Finding Your Niche In Wedding Videography Part I

By April 9th, 2020 Creating a Wedding Film


I have been thinking a lot lately about the different styles of the wedding videography and the implications this has for both the ‘wedding video’ industry at large and the brides who book our wedding videography services. With so many different styles it can be difficult to see where your own personal style fits in or can be developed to a level where clients will seek your unique wedding videography style out. Or is it best to follow the crowd and provide a similar product to everyone else, because no one needs to reinvent the wheel, right?

First of all, are our clients educated in wedding videography enough to recognise the different styles available to them? And if they can’t see a difference, is there a way of standing out from a crowd and having such a focused shout out that clients will immediately see your style as desirable and unique? Well, I think there is! And I think it’s worth pursuing, for the benefit of the wedding videography industry at large and for the development of each wedding video producer.
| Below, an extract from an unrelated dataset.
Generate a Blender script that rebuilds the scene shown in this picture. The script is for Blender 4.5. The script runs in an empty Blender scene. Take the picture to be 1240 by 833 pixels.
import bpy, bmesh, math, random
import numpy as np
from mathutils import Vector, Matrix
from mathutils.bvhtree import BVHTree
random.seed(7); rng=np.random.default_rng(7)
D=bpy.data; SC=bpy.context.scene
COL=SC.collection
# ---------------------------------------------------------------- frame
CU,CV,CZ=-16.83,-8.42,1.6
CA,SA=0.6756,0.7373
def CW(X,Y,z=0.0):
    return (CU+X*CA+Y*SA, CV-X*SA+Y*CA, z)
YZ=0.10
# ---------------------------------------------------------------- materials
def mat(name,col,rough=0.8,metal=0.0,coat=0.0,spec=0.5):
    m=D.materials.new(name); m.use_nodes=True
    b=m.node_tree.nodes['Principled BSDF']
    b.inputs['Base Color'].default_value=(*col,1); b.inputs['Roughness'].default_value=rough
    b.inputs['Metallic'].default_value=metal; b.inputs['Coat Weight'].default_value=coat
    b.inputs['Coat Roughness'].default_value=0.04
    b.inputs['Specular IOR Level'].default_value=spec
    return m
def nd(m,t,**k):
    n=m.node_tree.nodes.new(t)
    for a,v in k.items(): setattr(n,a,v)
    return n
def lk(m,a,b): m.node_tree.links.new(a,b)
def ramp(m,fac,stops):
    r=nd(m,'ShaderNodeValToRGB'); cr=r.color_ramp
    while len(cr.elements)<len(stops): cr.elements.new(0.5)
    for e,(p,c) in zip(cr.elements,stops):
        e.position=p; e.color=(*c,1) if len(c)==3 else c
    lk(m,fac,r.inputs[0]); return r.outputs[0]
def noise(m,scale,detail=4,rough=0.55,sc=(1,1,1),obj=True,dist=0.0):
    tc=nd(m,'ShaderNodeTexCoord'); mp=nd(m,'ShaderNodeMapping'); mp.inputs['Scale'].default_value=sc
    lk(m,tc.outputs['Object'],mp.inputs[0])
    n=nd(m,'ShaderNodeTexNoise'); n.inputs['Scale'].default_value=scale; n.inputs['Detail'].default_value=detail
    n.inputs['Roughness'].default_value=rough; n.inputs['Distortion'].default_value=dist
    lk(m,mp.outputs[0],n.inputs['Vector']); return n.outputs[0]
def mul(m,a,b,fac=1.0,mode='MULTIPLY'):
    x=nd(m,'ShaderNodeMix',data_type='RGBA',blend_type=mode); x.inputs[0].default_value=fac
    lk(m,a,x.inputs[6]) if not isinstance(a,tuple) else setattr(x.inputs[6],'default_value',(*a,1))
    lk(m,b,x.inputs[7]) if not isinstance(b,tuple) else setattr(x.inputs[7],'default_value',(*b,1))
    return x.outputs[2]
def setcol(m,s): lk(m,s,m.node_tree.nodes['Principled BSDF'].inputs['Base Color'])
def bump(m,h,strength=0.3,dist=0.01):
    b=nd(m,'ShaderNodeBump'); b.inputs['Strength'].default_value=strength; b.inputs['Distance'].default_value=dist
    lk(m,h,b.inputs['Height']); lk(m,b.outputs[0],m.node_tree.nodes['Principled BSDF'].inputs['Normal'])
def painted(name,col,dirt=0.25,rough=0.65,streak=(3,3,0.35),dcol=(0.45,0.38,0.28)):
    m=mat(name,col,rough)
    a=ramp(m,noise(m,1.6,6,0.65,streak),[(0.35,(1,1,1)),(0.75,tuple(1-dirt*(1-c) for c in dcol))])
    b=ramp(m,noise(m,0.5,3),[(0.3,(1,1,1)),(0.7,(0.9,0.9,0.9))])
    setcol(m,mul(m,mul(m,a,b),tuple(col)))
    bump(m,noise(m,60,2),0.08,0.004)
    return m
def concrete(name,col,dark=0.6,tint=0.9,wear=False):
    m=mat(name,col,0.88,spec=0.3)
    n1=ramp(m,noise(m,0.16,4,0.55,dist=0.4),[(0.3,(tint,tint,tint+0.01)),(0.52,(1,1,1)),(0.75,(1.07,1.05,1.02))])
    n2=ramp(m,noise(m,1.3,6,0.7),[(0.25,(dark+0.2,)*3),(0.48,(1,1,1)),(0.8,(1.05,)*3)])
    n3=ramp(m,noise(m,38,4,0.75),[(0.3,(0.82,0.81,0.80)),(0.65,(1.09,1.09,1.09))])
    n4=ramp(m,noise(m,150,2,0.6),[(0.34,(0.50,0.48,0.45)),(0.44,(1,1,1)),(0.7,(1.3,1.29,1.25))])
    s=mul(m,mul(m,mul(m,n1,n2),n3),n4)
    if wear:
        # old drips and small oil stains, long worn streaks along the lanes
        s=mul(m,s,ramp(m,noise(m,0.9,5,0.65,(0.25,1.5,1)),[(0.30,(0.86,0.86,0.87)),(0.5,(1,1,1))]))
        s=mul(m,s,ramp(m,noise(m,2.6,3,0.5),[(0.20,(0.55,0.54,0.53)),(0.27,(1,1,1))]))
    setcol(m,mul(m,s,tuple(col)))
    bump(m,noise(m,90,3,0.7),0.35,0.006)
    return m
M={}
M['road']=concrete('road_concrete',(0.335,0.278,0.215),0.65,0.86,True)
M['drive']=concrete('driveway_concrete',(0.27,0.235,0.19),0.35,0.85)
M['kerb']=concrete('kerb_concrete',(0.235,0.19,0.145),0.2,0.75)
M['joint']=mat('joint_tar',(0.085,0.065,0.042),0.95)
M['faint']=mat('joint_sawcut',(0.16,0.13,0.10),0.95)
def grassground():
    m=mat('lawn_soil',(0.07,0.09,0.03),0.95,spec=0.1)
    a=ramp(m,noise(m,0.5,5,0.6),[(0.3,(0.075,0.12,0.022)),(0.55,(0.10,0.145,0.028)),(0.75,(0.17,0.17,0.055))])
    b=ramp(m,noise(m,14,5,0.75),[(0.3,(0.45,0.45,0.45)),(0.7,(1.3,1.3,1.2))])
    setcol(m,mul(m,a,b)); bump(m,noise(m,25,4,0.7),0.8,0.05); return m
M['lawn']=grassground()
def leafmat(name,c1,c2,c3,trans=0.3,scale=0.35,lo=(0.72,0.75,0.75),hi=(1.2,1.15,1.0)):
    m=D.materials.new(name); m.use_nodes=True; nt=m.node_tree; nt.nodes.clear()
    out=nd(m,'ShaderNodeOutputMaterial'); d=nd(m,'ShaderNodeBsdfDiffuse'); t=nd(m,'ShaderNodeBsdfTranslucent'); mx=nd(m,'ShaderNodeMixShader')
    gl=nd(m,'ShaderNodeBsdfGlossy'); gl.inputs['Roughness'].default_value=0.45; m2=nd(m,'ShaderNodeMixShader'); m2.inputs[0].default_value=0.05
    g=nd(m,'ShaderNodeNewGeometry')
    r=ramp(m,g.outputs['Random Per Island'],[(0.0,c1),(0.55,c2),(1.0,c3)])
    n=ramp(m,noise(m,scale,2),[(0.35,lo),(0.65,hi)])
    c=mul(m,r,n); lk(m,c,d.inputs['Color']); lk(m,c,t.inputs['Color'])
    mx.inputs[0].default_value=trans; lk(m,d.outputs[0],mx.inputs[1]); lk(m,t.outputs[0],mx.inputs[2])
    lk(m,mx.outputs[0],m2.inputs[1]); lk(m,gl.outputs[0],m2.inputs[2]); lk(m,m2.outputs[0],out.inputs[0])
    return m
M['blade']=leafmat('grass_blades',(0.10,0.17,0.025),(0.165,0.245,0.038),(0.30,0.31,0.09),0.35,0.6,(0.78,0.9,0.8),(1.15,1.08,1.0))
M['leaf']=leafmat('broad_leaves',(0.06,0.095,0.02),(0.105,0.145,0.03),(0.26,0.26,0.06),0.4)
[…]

But first we need to define ‘style’ in relation to wedding films, and how can we find our own personal style? I see style as the result of an intended shooting and editing approach with a distinct outcome in mind during the process.

So what happens if you intentionally niche your shooting style and film output in order to differentiate your work in a crowded market? Would niching your style risk reducing your overall appeal and demographic of potential clients? Or would you actually create a stronger shout out to your ideal clients, that would lead to an increase in bookings? I would argue for the latter case.

With my personal style of wedding filmmaking, my approach in staying super low key, shooting with minimal equipment and not directing the action gives rise to the organic nature of my wedding films. I have a distinct outcome in mind and work in a manner that will give me my desired result. These intended results when achieved on a succession of works, drives one’s work into a ‘style’ or mode of engagement.

When you niche your style you strengthen your shout out to those clients who would find this niche style appealing. So rather than being a generalist whose work is comparable to every other generalist, you hone a razor-sharp focus of stylistic intent that draws in your ideal client.